Durch eine flexible Zinspolitik konnten die Währungshüter die wirtschaftlichen Auswirkungen des Ukraine-Konflikts und der westlichen Sanktionen gegen Russland abfedern. Für dieses Jahr wird ein Wirtschaftswachstum von 1,5 bis 2,5 Prozent erwartet, im Vergleich zu einer früheren Schätzung von 0,5 bis 2,0 Prozent für das Bruttoinlandsprodukt.
Sorge vor Währungsverfall
Ein Satz aus der Erklärung der Notenbank zur Zinsanhebung verweist zugleich auf einen weiteren Grund für den Schritt: "Trends bei der Binnennachfrage und die Abwertung des Rubels seit Anfang 2023" verstärkten die Gefahr steigender Preise erheblich, hieß es.

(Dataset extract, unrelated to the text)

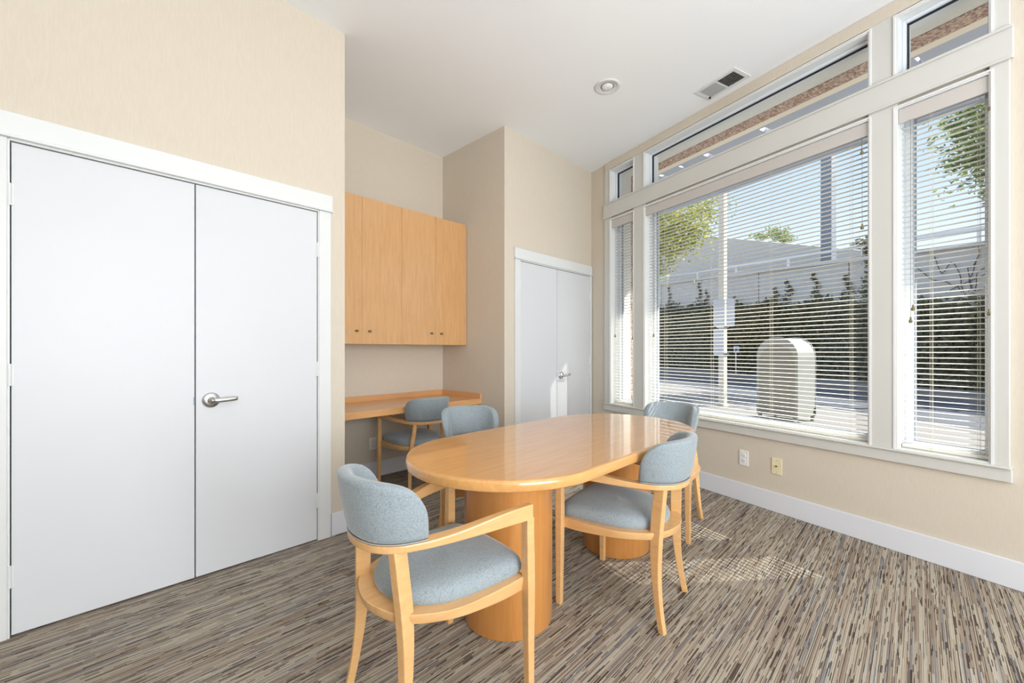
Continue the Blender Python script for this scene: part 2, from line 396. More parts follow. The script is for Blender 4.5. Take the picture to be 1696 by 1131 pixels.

Im Verlauf des vorigen Jahres verlor der Rubel mehr als 35 Prozent seines Wertes, erholte sich dann aber wieder. Doch seit Monaten erlebt die russische Währung nun erneut einen relativ kontinuierlichen Wertverluste gegenüber Dollar und Euro. Beobachtern zufolge geht dies unter anderem auf den Ölpreis zurück, der trotz der Beschlüsse der Opec+ zur Begrenzung der weltweiten Produktion weiterhin relativ niedrig ist.
Auch vor diesem Hintergrund ist die aktuelle Leitzinserhöhung zu sehen - die vermutlich nicht die einzige bleiben wird. "Angesichts der starken Kapitalabflüsse und der verminderten Unterstützung der Währung durch den Leistungsbilanzüberschuss des Landes ist es unwahrscheinlich, dass dieser Schritt allein eine weitere Abwertung des Rubels verhindern kann", sagte Alexander Isakov, Wirtschaftsexperte für Russland in Bloomberg Economics.
Die jüngsten politischen Ereignisse, wie der Aufstand der Wagner-Söldner Ende Juni, haben den Außenwert des Rubels weiter geschwächt. Experten gehen davon aus, dass dadurch die Preise für Waren und Dienstleistungen über die Sommermonate stärker anziehen dürften.
Negative Zahlungsbilanz im Juni
Die Schwäche des Rubels wird von der Zentralbank auf sinkende Exporte und eine Erholung der Importe zurückgeführt. Im Juni verzeichnete Russlands Zahlungsbilanz zum ersten Mal seit 2020 ein negatives Ergebnis. Die Zentralbank plant nun, ab August Gelder aus dem Staatsfonds NWF für Devisenmarkt-Interventionen zu nutzen. Dabei wurde ein Limit von 300 Milliarden Rubel, also etwa 2,97 Milliarden Euro, pro Halbjahr festgelegt, um die Liquiditätssituation auf dem heimischen Devisenmarkt zu berücksichtigen.
Laut Sofya Donets , Ökonomin bei Renaissance Capital, dürfte der Preisdruck in der zweiten Hälfte dieses Jahres größtenteils hoch bleiben. "Die Beschleunigung des Preiswachstums angesichts des unerwarteten Ausmaßes der Abschwächung des Rubels hat eine Zinserhöhung unvermeidlich gemacht", sagte Donets in einer Notiz vor der Entscheidung.